As an example I took a MySQL server and filled up the drive, and then tested SELECT queries and they were ok, but tried creating a schema and got the following error. I would consider this server as down and want to failover.
root@mysql1:/home/vagrant# mysql -h 192.168.56.101 -u my_app2_user -p -e "SELECT @@hostname"
Warning: Using a password on the command line interface can be insecure.
+------------+
| @@hostname |
+------------+
| mysql2 |
+------------+
root@mysql1:/home/vagrant# mysql -h 192.168.56.101 -u my_app2_user -p -e "CREATE DATABASE testing_space"
ERROR 1006 (HY000) at line 1: Can't create database 'testing_space' (errno: 28)
Would it be possible to add a write test for servers that are configured as writeable, or add an option in the config to override the default check with a custom check to determine if a server or master is up and writeable.
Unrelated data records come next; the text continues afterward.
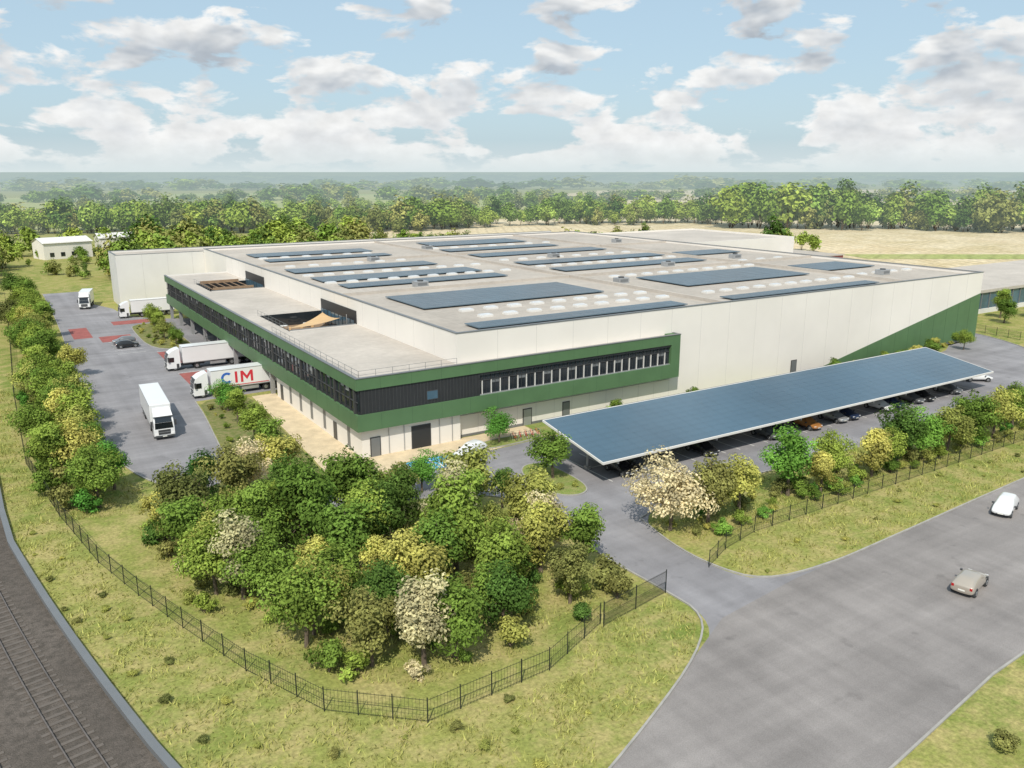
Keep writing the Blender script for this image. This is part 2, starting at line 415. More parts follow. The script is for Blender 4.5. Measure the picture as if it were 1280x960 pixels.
b.box(.75,13.99,.85,8.0,0,HB,m_white); b.box(.75,13.99,8.0,34,0,HB,m_white)
b.box(5.0,13.99,34.0,115,0,HB+.05,m_white2)
for y in (36,46,57.5,69,80.5,92,103.5,114): b.box(.35,.95,y-.3,y+.3,0,HB,m_steel)
b.obj('ground_floor_walls',W)
b=MB()
for (x,w,h,m) in ((1.9,1.1,2.3,m_cap),(7.3,2.4,2.8,m_dark),(24.0,1.2,2.2,m_steel),(30.5,1.0,2.2,m_cap),(77.5,1.2,2.3,m_cap)):
    yy=.85 if x<14 else 1.6
    b.box(x-.12,x+w+.12,yy-.06,yy,0,h+.12,m_frame); b.box(x,x+w,yy-.09,yy-.06,.02,h,m)
for x in (4.2,6.2,11.0,12.8): b.cyl((x,.78,.1),(x,.78,HB),.05,.05,m_steel,6)
for y in (4.5,13,18,22.5,27): b.box(.72,.75,y,y+.9,.4,3.0,m_cap)
for y in (9,31): b.box(.70,.75,y,y+1.2,0,2.3,m_frame)
x=17
while x<49: b.box(x,x+.03,1.58,1.585,.4,HB,m_joint); x+=3
for i in range(13):
    y=37.5+i*5.9
    b.box(4.85,5.0,y,y+3.2,.9,HB,m_frame); b.box(4.80,4.85,y+.25,y+2.95,1.1,HB-.3,m_cap)
    b.box(4.5,4.8,y,y+.3,.9,1.4,m_dark); b.box(4.5,4.8,y+2.9,y+3.2,.9,1.4,m_dark)
b.box(14.0,50,1.50,1.56,2.9,2.98,m_steel)
b.obj('doors_and_docks',W)
b=MB()
for i in range(14): b.box(-1.6,-.2,66+i*.28,66.3+i*.28,i*.26,i*.26+.05,m_frame)
for i in range(14): b.cyl((-1.6,66+i*.28,i*.26),(-1.6,66+i*.28,i*.26+1.0),.02,.02,m_frame,4)
b.obj('escape_stair',W)
b=MB()
for (y0,y1) in ((34,50),(84,98)):
    b.box(3.2,13.99,y0,y1,7.6,7.68,m_brown)
    b.box(3.2,3.3,y0,y1,7.68,9.75,m_dark); b.box(3.3,13.99,y1-.1,y1,7.68,9.75,m_glass); b.box(3.3,13.99,y0,y0+.1,7.68,9.75,m_white2)
    b.box(13.85,13.98,y0+.1,y1-.1,7.68,HO+1.9,m_dark)
    y=y0+1
    while y<y1-1: b.box(13.80,13.85,y,y+1.3,7.8,10.2,m_glass2); y+=1.7
    b.box(3.3,13.8,y0+.1,y0+.2,9.75,9.9,m_cap)
for (x,y) in ((5.5,37),(9,39),(6,46),(10,46.5)):
    b.cyl((x,y,7.68),(x,y,8.4),.05,.05,m_steel,6); b.cyl((x,y,8.4),(x,y,8.45),.6,.6,m_white2,12)
    for s_ in (-1,1): b.box(x+s_*.9-.22,x+s_*.9+.22,y-.22,y+.22,7.68,8.1,m_orange)
b.obj('roof_terrace',W)
b=MB()
A=[Vector(p) for p in ((3.6,35.8,9.3),(12.9,35.6,10.4),(13.2,47.5,9.2))]
n=8
def tp(i,j):
    u=i/n;v=j/n; w=1-u-v
    p=A[0]*w+A[1]*u+A[2]*v; p.z-=2.6*u*v+1.5*u*w+1.5*v*w; p.z+=.6; return p
for i in range(n):
    for j in range(n-i):
        b.face([tp(i,j),tp(i+1,j),tp(i,j+1)],m_orange)
        if i+j<n-1: b.face([tp(i+1,j),tp(i+1,j+1),tp(i,j+1)],m_orange)
for p in A: b.cyl((p.x,p.y,7.7),(p.x,p.y,p.z+.8),.07,.05,m_steel,6)
b.obj('shade_sail',W)
b=MB()
for k in range(6): b.box(4+k*1.5,4.12+k*1.5,85,97,9.75,9.9,m_brown)
b.box(3.9,12,85,85.2,9.72,10.3,m_brown); b.box(3.9,12,96.8,97,9.72,10.3,m_brown)
b.obj('terrace_pergola',W)
b=MB()
def rail(p,q,h=1.0):
    p=Vector(p);q=Vector(q);L=(q-p).length;k=max(1,int(L/2))
    for i in range(k+1):
        a=p.lerp(q,i/k); b.cyl(a,a+Vector((0,0,h)),.025,.025,m_cap,4,False)
    for z in (h*.5,h): b.cyl(p+Vector((0,0,z)),q+Vector((0,0,z)),.022,.022,m_cap,4,False)
rail((.6,.6,9.72),(.6,34,9.72)); rail((.6,.6,9.72),(13.5,.6,9.72)); rail((3,34,9.72),(3,50,9.72)); rail((3,84,9.72),(3,98,9.72))
b.obj('roof_railing',W)
b=MB()
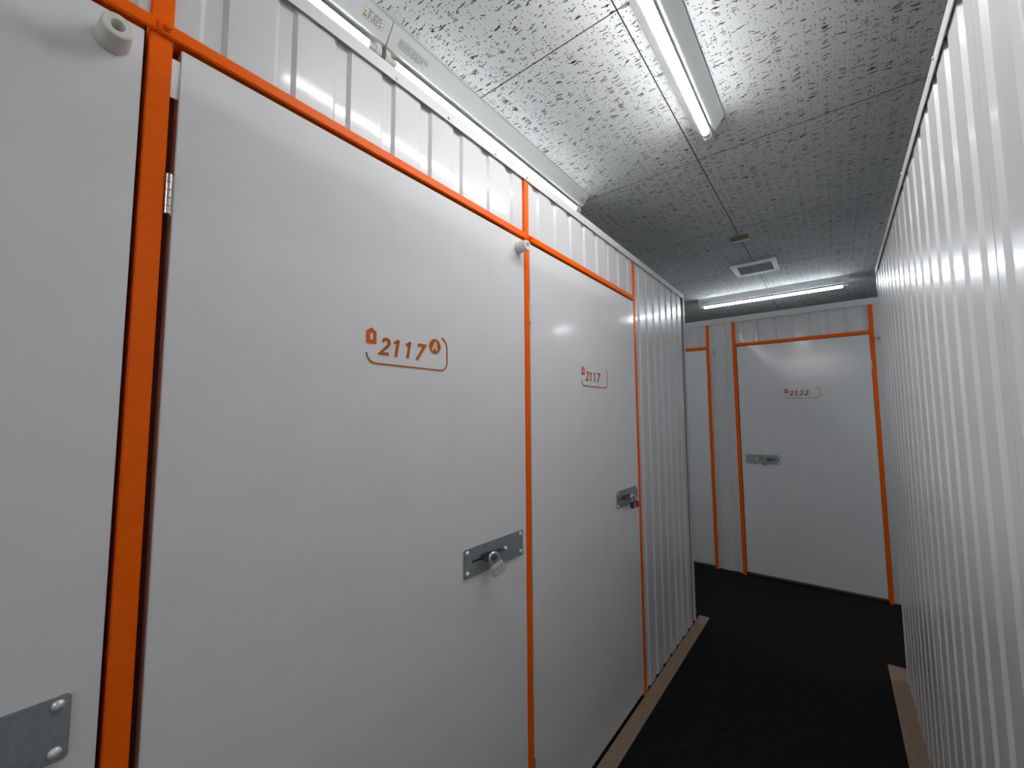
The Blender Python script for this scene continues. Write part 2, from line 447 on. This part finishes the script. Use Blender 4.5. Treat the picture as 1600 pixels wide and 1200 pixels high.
for t in (-0.4, 0.02, 0.40, 0.78, 1.09, 1.4):
    put('screw', SCREW_W, wb, (t, -0.0035, BT + 0.014))
tb = part('trim_3', B(X0 + 0.02, X1 - 0.02, YB + 0.03, YB + 0.25, 0.0, 0.012), 'plinth')
tag(tb, 'dark brown base board under the doors of the back wall', 'base strip', kind='structure')

# ------------------------------------------------------------------ door stoppers
def stopper_bm(h=0.042, r0=0.0205, r1=0.0180, bore=0.0078):
    return lathe(bmesh.new(), [(r0 * 0.96, 0), (r0, 0.002), (r1, h - 0.002), (r1 - 0.002, h), (bore + 0.001, h), (bore, h - 0.0012), (bore * 0.9, 0.012), (0.0001, 0.012)], (0, 0, 0), '-y', 28)
STOP = mesh_of('door_stopper', stopper_bm(), 'plastic', True)
STOP_SCREW = mesh_of('screw', lathe(bmesh.new(), [(0.0062, 0.0), (0.0062, 0.003), (0.004, 0.005)], (0, 0, 0), '-y', 12), 'zinc_dark', True)
def stopper(parent, x, z, y=0.0):
    s = put('door_stopper', STOP, parent, (x, y, z))
    put('screw', STOP_SCREW, s, (0, -0.012, 0))
    return s

# ------------------------------------------------------------------ print (flat marks on the doors)
def stroke(bm, pts, w, y0=-0.0005, y1=0.0, closed=False):
    """ribbon of width w along pts (x,z), mitred"""
    P = [Vector(p) for p in pts]; n = len(P)
    Ls, Rs = [], []
    for i in range(n):
        if i == 0: t1 = t2 = (P[1] - P[0]).normalized()
        elif i == n - 1: t1 = t2 = (P[-1] - P[-2]).normalized()
        else: t1, t2 = (P[i] - P[i - 1]).normalized(), (P[i + 1] - P[i]).normalized()
        n1, n2 = Vector((-t1.y, t1.x)), Vector((-t2.y, t2.x))
        mv = (n1 + n2)
        mv = mv.normalized() if mv.length > 1e-6 else n1
        k = min(2.2, 1.0 / max(0.25, mv.dot(n1)))
        Ls.append(P[i] + mv * (w / 2 * k)); Rs.append(P[i] - mv * (w / 2 * k))
    for i in range(n - 1):
        q = [Ls[i], Ls[i + 1], Rs[i + 1], Rs[i]]
        f = [bm.verts.new((v.x, y0, v.y)) for v in q]; g = [bm.verts.new((v.x, y1, v.y)) for v in q]
        bm.faces.new(f); bm.faces.new(list(reversed(g)))
        for a in range(4): bm.faces.new((f[a], g[a], g[(a + 1) % 4], f[(a + 1) % 4]))
    bmesh.ops.recalc_face_normals(bm, faces=bm.faces[:])
    return bm

def arc(cx, cz, r, a0, a1, n=10, rz=None):
    rz = rz or r
    return [(cx + r * math.cos(R(a0 + (a1 - a0) * i / n)), cz + rz * math.sin(R(a0 + (a1 - a0) * i / n))) for i in range(n + 1)]

def digit(bm, ch, x, z, h, w=0.0079):
    sh = lambda p: (x + p[0] + 0.17 * p[1], z + p[1])     # slanted lettering
    if ch == '2':
        pts = [(0.0018, h * 0.80)] + arc(0.0115, h - 0.0125, 0.0092, 155, -20, 12, 0.0092) + [(0.0165, h * 0.50), (0.0008, w * 0.5), (0.0245, w * 0.5)]
    elif ch == '1':
        pts = None
        stroke(bm, [sh((0.0105, 0)), sh((0.0105, h - 0.0002))], w)
        stroke(bm, [sh((-0.0005, h - 0.0095)), sh((0.0095, h - 0.0035))], w * 0.72)
        return
    elif ch == '7':
        pts = [(0.001, h - w * 0.5), (0.0245, h - w * 0.5), (0.0055, 0)]
    stroke(bm, [sh(p) for p in pts], w)

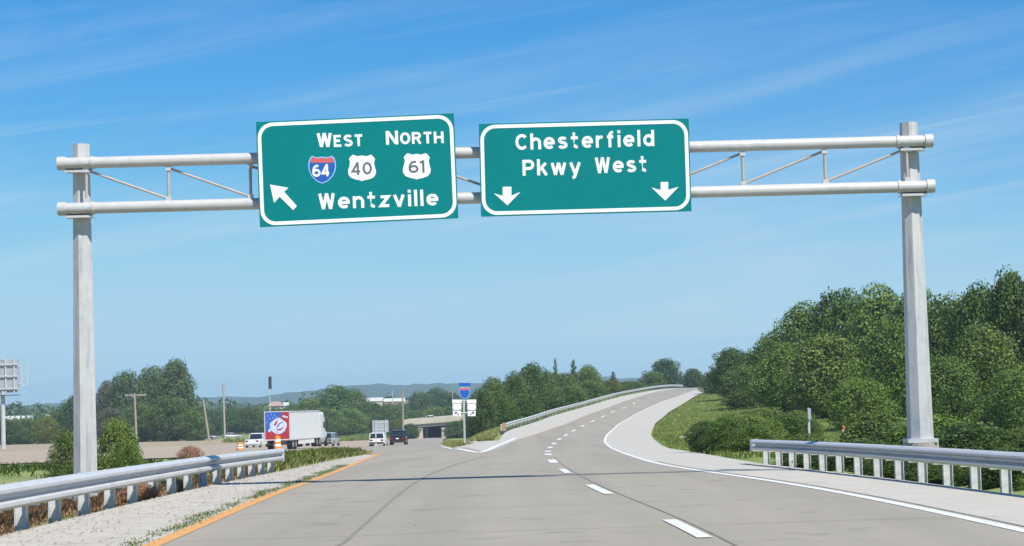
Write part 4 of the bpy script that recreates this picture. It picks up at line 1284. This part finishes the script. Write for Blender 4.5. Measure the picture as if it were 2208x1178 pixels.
MB().tube((0, .2, -.5), (0, .2, z0 + .2), .34, .30, 14).build('pole', M['galv_pole'], bb, True)
MB().tube((0.1, -.1, z1), (0.1, -.1, z1 + .8), .06, n=6).build('aerial', M['galv'], bb)

# ------------------------------------------------------------------ vehicles
def wheel_parts(root, x, y, r, w):
    q = MB(); q.tube((x - w / 2, y, r), (x + w / 2, y, r), r, r, 18); t = q.build('wheel', M['tyre'], root)
    q = MB(); q.tube((x - w / 2 - .006, y, r), (x + w / 2 + .006, y, r), r * .6, r * .6, 12); q.build('rim', M['chrome'], t)

def loft(sections):
    """sections: list of (y, half widths/heights outline points (x,z)) closed outlines of equal length"""
    n = len(sections[0][1]); vs = []; fs = []
    for y, pts in sections: vs += [(x, y, z) for x, z in pts]
    for i in range(len(sections) - 1):
        for k in range(n): fs.append((i * n + k, i * n + (k + 1) % n, (i + 1) * n + (k + 1) % n, (i + 1) * n + k))
    fs.append(tuple(range(n))); m0 = (len(sections) - 1) * n; fs.append(tuple(range(m0 + n - 1, m0 - 1, -1)))
    return MB().add(vs, fs)
def body_sec(w, z0, z1, r=.12):
    return [(-w, z0 + r), (-w + .06, z0), (w - .06, z0), (w, z0 + r), (w, z1 - r * 1.4), (w - .07, z1), (-w + .07, z1), (-w, z1 - r * 1.4)]
def cab_sec(wb, wt, z0, z1):
    return [(-wb, z0), (wb, z0), (wt, z1 - .06), (wt - .1, z1), (-wt + .1, z1), (-wt, z1 - .06)]

def car(name, label, kind, paint, loc, rz, cat, group=None):
    """rear at -Y, front at +Y"""
    root = thing(name, label, cat, loc, rz, group)
    if kind == 'suv':  L, W, H, belt = 4.7, .94, 1.75, 1.05
    elif kind == 'pickup': L, W, H, belt = 5.7, .98, 1.88, 1.12
    else: L, W, H, belt = 4.6, .90, 1.45, .92
    h2 = L / 2
    secs = [(-h2, body_sec(W * .92, .42, belt - .08)), (-h2 + .18, body_sec(W, .30, belt)), (-.2, body_sec(W, .26, belt + .01)),
            (h2 - 1.25, body_sec(W, .28, belt - .04)), (h2 - .25, body_sec(W * .96, .30, belt - .18)), (h2, body_sec(W * .82, .42, belt - .3))]
    loft(secs).build('body', M[paint], root, False)
    if kind == 'suv': c0, c1, c2, c3 = -h2 + .10, -h2 + .42, h2 - 2.1, h2 - 1.25
    elif kind == 'pickup': c0, c1, c2, c3 = -.55, -.40, .95, 1.65
    else: c0, c1, c2, c3 = -h2 + .55, -h2 + 1.35, h2 - 2.2, h2 - 1.3
    wt = W * .80
    # glasshouse with a roof shell over it
    loft([(c0, cab_sec(W * .93, W * .90, belt - .03, belt + .06)), (c1, cab_sec(W * .93, wt, belt - .03, H - .05)), (c2, cab_sec(W * .93, wt, belt - .03, H - .05)),
          (c3, cab_sec(W * .93, W * .9, belt - .03, belt + .06))]).build('window', M['glass'], root)
    loft([(c1 - .10, cab_sec(wt + .02, wt + .015, H - .12, H - .045)), (c1 + .2, cab_sec(wt + .03, wt + .01, H - .12, H)), (c2 - .1, cab_sec(wt + .03, wt + .01, H - .12, H)),
          (c2 + .14, cab_sec(wt + .02, wt + .015, H - .13, H - .05))]).build('roof', M[paint], root)
    for s in (-1, 1):
        for (ya, za, yb, zb2) in ((c0 + .03, belt, c1 - .02, H - .1), (c3 - .03, belt, c2 + .04, H - .1), ((c1 + c2) / 2, belt, (c1 + c2) / 2 - .05, H - .1)):
            q = MB(); q.tube((s * W * .925, ya, za), (s * (wt + .012), yb, zb2), .05, .045, 6); q.build('pillar', M[paint], root)
        MB().box(s * W * .70 - .17, s * W * .70 + .17, -h2 - .012, -h2 + .05, belt - .36, belt - .16).build('tail_light', M['red_light'], root)
        q = MB(); q.box(s * (W + .13) - .09, s * (W + .13) + .09, c3 - .30, c3 - .16, belt, belt + .15); q.box(s * (W + .0) - .06, s * (W + .0) + .06, c3 - .25, c3 - .2, belt + .03, belt + .08)
        q.build('mirror', M['trim'], root)
        MB().box(s * W * .70 - .16, s * W * .70 + .16, h2 - .12, h2 - .02, .58, .72).build('headlight', M['chrome'], root)
        for y in (-h2 + .85, h2 - .9): wheel_parts(root, s * (W - .10), y, .34 if kind == 'car' else .38, .22)
    MB().box(-W * .9, W * .9, -h2 - .07, -h2 + .04, .36, .56).build('bumper', M['trim'] if kind != 'pickup' else M['chrome'], root)
    MB().box(-.17, .17, -h2 - .016, -h2 + .02, belt - .33, belt - .20).build('number_plate', M['sign_white'], root)
    if kind == 'pickup':
        MB().box(-W * .84, W * .84, -h2 + .12, -.75, belt - .02, belt + .012).build('bed_floor', M['trim'], root)
    return root
def place(px, Y): 
    X = at(px, 900, Y).x
    return (X, Y, Sf(X, Y) + .02)
CG = 'vehicles on the highway'
car('suv', 'white sport utility car driving away left of the black one', 'suv', 'white_car', place(815, 228), -.03, 'car', CG).scale = (.9, .9, .86)
car('suv', 'black sport utility car driving away toward the underpass', 'suv', 'black_car', place(859, 248), -.02, 'car', CG)
car('pickup_truck', 'white pickup truck just left of the mural trailer', 'pickup', 'white_car', place(553, 275), -.10, 'pickup truck', CG)
car('parked_car', 'dark blue car at the foot of the leaning pole', 'car', 'blue_car', place(446, 470), -1.3, 'car', CG)
car('parked_car', 'pale grey car between the two thin poles', 'car', 'grey_car', place(500, 500), -1.2, 'car', CG)
car('car', 'grey car ahead of the truck seen past its cab', 'suv', 'grey_car', place(709, 262), -.14, 'car', CG)

# truck
X0 = at(598, 930, 205).x
tk = thing('semi_truck', 'semi truck with plain white side and red and blue mural on its rear', 'truck', (X0, 205, Sf(X0, 205) + .02), -math.radians(7.5))
tk.scale = (.96, .96, .95)
TW, TL, TB, TT = 1.32, 13.6, .95, 3.92
MB().box(-TW, TW, 0, TL, TB, TT).build('trailer', M['trailer_white'], tk)
for s in (-1, 1):
    MB().box(s * TW - .03, s * TW + .03, -.03, TL + .02, TT - .12, TT + .02).build('trailer_rail', M['galv'], tk)
    MB().box(s * TW - .035, s * TW + .035, -.03, TL + .02, TB - .03, TB + .10).build('trailer_rail', M['galv'], tk)
    MB().box(s * (TW - .02) - .05, s * (TW - .02) + .05, -.05, .06, TB + .11, TT - .13).build('corner_post', M['galv'], tk)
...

So I could run the following SQL for server writability check
CREATE TABLE mysql.test_write(test INT); DROP TABLE mysql.test_write
While I see your point, this failure scenario does not fall well under orchestrator's realm.
In the eyes of orchestrator, and probably in the eyes of the replicas, the master box is still up. I I agree it's not functional, orchestrator wishes to avoid premature promotion, and the method you illustrate may cause premature promotion: it let's orchestrator fail over based on a test initiated by orchestrator and orchestrator only.
Can't create database 'testing_space' (errno: 28) could be caused by other reasons than disk space, and I'm hesitant to cause orchestrator issue a failover: that same reason may happen on the replcaement master, too!
If the is a definitive way (I don't think there is) to know that a write failed due to exhausted disk space, I'm willing to consider it.
Otherwise I think this particular problem had better be mitigated by disk space monitoring.
I do fully agree that the issue should have been resolved by disk space monitoring.
Do the other methods that you mention that can cause this scenario also generate the same errno 28? I thought this was an os generated error number specifically for disk space.
Thanks for your time in reviewing it's much appreciated.
Do the other methods that you mention that can cause this scenario also generate the same errno 28?
Hmmm, I'm not sure, I didn't consider this was an os generated error number specifically for disk space. If this were the case, it's worth considering letting orchestrator handle this as a special failover scenario -- though I still find it a bit scary.
I believe that errorno 28 is specific to disk space issues, as defined in the linux kernel:
#define ENOSPC 28 /* No space left on device */
However, the value is used in over 1000 locations within the code base (mostly in CPU arch specific files) so there is a bit of effort in exhaustively validating that it's only ever used in instances where the disks has run out of space.
Personally, I'm working around this issue by using a local script to watch disk space issues and, taking into account some other variables, shut down MySQL after a graceful failover if it gets too low.